--- begin Material for this task ---

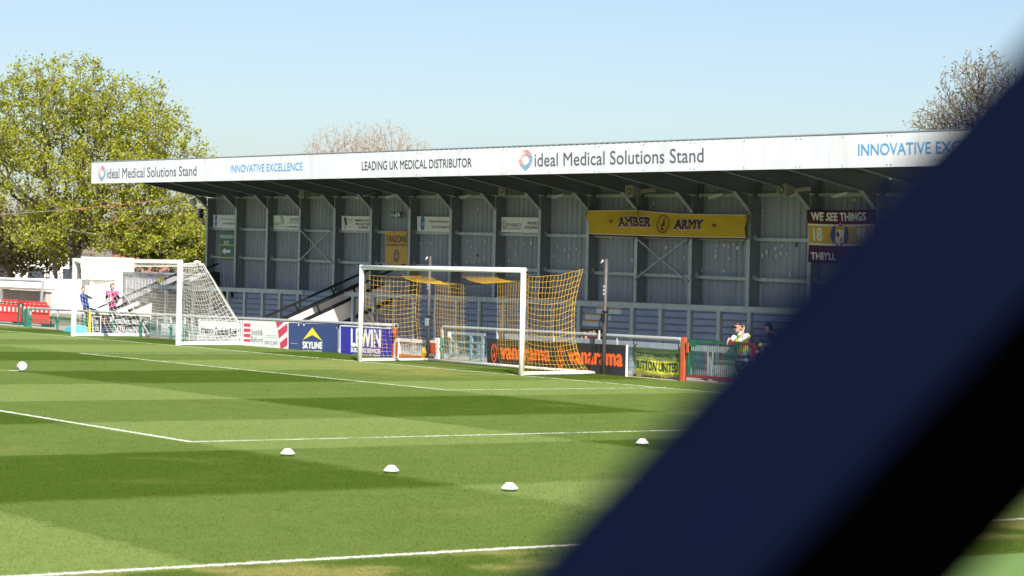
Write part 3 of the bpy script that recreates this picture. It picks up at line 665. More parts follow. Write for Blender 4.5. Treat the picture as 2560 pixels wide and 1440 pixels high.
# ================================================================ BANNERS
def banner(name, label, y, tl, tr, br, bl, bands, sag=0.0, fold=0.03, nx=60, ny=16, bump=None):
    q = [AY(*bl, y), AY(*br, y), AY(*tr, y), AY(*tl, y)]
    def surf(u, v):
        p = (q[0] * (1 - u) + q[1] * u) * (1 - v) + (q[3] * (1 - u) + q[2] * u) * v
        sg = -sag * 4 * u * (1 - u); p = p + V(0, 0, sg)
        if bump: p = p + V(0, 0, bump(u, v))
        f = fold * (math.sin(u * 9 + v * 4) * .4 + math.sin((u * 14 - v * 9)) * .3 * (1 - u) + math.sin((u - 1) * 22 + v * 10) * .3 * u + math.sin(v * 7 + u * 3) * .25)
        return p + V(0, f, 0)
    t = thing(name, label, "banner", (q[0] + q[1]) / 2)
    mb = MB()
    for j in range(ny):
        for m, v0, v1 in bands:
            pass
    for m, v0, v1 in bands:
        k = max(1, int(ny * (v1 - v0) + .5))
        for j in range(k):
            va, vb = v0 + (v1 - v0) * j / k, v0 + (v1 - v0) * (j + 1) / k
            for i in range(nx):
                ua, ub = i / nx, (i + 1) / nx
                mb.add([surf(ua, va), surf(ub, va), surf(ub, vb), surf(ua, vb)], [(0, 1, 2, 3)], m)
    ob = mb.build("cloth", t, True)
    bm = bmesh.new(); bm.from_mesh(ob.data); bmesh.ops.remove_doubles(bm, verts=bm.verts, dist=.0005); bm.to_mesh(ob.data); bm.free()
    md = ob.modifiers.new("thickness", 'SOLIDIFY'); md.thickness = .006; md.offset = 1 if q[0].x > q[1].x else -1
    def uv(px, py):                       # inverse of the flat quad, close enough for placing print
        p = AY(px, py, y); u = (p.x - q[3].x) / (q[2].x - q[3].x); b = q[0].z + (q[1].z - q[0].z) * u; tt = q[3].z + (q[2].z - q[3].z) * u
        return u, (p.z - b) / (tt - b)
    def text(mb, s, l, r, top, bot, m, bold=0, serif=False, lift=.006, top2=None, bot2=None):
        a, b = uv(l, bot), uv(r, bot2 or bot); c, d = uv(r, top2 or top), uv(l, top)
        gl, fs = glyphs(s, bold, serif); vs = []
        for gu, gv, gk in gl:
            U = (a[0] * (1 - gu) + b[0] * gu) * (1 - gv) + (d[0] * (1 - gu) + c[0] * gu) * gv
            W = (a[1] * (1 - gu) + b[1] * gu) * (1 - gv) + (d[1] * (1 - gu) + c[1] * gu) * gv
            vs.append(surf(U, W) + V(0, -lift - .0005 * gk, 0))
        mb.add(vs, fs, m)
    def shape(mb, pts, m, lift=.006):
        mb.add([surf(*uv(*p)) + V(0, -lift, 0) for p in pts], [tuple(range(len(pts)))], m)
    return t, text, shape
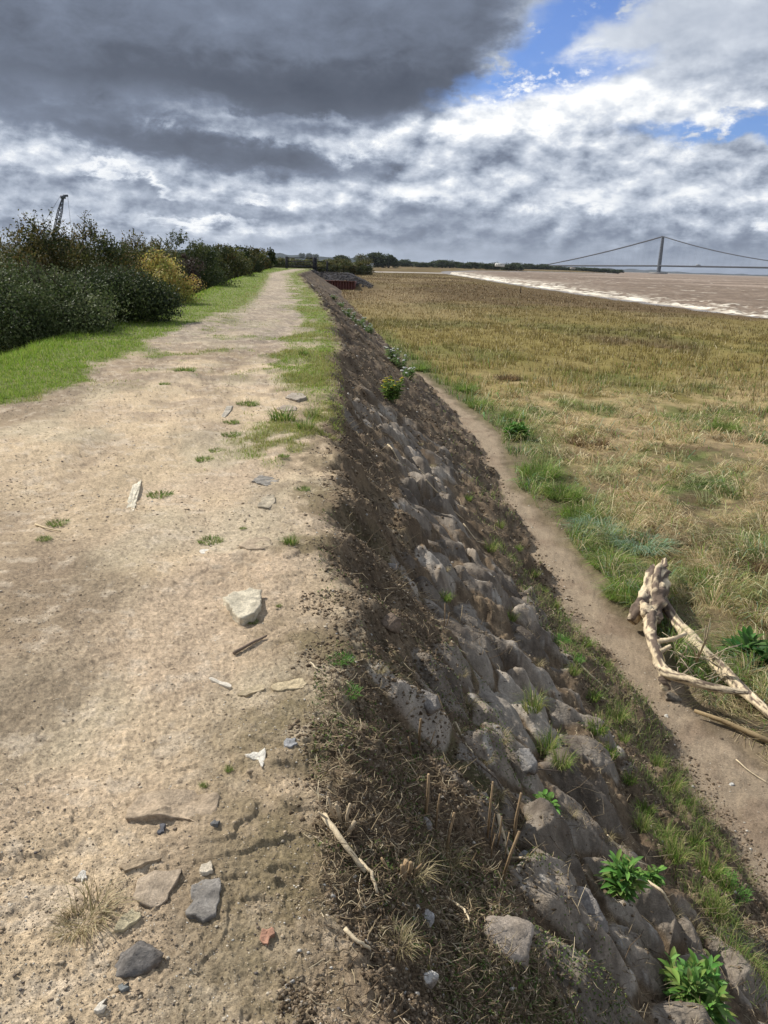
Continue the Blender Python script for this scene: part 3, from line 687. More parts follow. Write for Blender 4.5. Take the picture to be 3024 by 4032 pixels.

--- end Material for this task ---

■ Job
Quote the records in full and exactly; skip any image.

■ Response to the exercise
Write part 3 of the bpy script that recreates this picture. It picks up at line 665. More parts follow. Write for Blender 4.5. Treat the picture as 2560 pixels wide and 1440 pixels high.
# ================================================================ BANNERS
def banner(name, label, y, tl, tr, br, bl, bands, sag=0.0, fold=0.03, nx=60, ny=16, bump=None):
    q = [AY(*bl, y), AY(*br, y), AY(*tr, y), AY(*tl, y)]
    def surf(u, v):
        p = (q[0] * (1 - u) + q[1] * u) * (1 - v) + (q[3] * (1 - u) + q[2] * u) * v
        sg = -sag * 4 * u * (1 - u); p = p + V(0, 0, sg)
        if bump: p = p + V(0, 0, bump(u, v))
        f = fold * (math.sin(u * 9 + v * 4) * .4 + math.sin((u * 14 - v * 9)) * .3 * (1 - u) + math.sin((u - 1) * 22 + v * 10) * .3 * u + math.sin(v * 7 + u * 3) * .25)
        return p + V(0, f, 0)
    t = thing(name, label, "banner", (q[0] + q[1]) / 2)
    mb = MB()
    for j in range(ny):
        for m, v0, v1 in bands:
            pass
    for m, v0, v1 in bands:
        k = max(1, int(ny * (v1 - v0) + .5))
        for j in range(k):
            va, vb = v0 + (v1 - v0) * j / k, v0 + (v1 - v0) * (j + 1) / k
            for i in range(nx):
                ua, ub = i / nx, (i + 1) / nx
                mb.add([surf(ua, va), surf(ub, va), surf(ub, vb), surf(ua, vb)], [(0, 1, 2, 3)], m)
    ob = mb.build("cloth", t, True)
    bm = bmesh.new(); bm.from_mesh(ob.data); bmesh.ops.remove_doubles(bm, verts=bm.verts, dist=.0005); bm.to_mesh(ob.data); bm.free()
    md = ob.modifiers.new("thickness", 'SOLIDIFY'); md.thickness = .006; md.offset = 1 if q[0].x > q[1].x else -1
    def uv(px, py):                       # inverse of the flat quad, close enough for placing print
        p = AY(px, py, y); u = (p.x - q[3].x) / (q[2].x - q[3].x); b = q[0].z + (q[1].z - q[0].z) * u; tt = q[3].z + (q[2].z - q[3].z) * u
        return u, (p.z - b) / (tt - b)
    def text(mb, s, l, r, top, bot, m, bold=0, serif=False, lift=.006, top2=None, bot2=None):
        a, b = uv(l, bot), uv(r, bot2 or bot); c, d = uv(r, top2 or top), uv(l, top)
        gl, fs = glyphs(s, bold, serif); vs = []
        for gu, gv, gk in gl:
            U = (a[0] * (1 - gu) + b[0] * gu) * (1 - gv) + (d[0] * (1 - gu) + c[0] * gu) * gv
            W = (a[1] * (1 - gu) + b[1] * gu) * (1 - gv) + (d[1] * (1 - gu) + c[1] * gu) * gv
            vs.append(surf(U, W) + V(0, -lift - .0005 * gk, 0))
        mb.add(vs, fs, m)
    def shape(mb, pts, m, lift=.006):
        mb.add([surf(*uv(*p)) + V(0, -lift, 0) for p in pts], [tuple(range(len(pts)))], m)
    return t, text, shape
Continue the Blender Python script for this scene: part 3, from line 687. More parts follow. Write for Blender 4.5. Take the picture to be 3024 by 4032 pixels.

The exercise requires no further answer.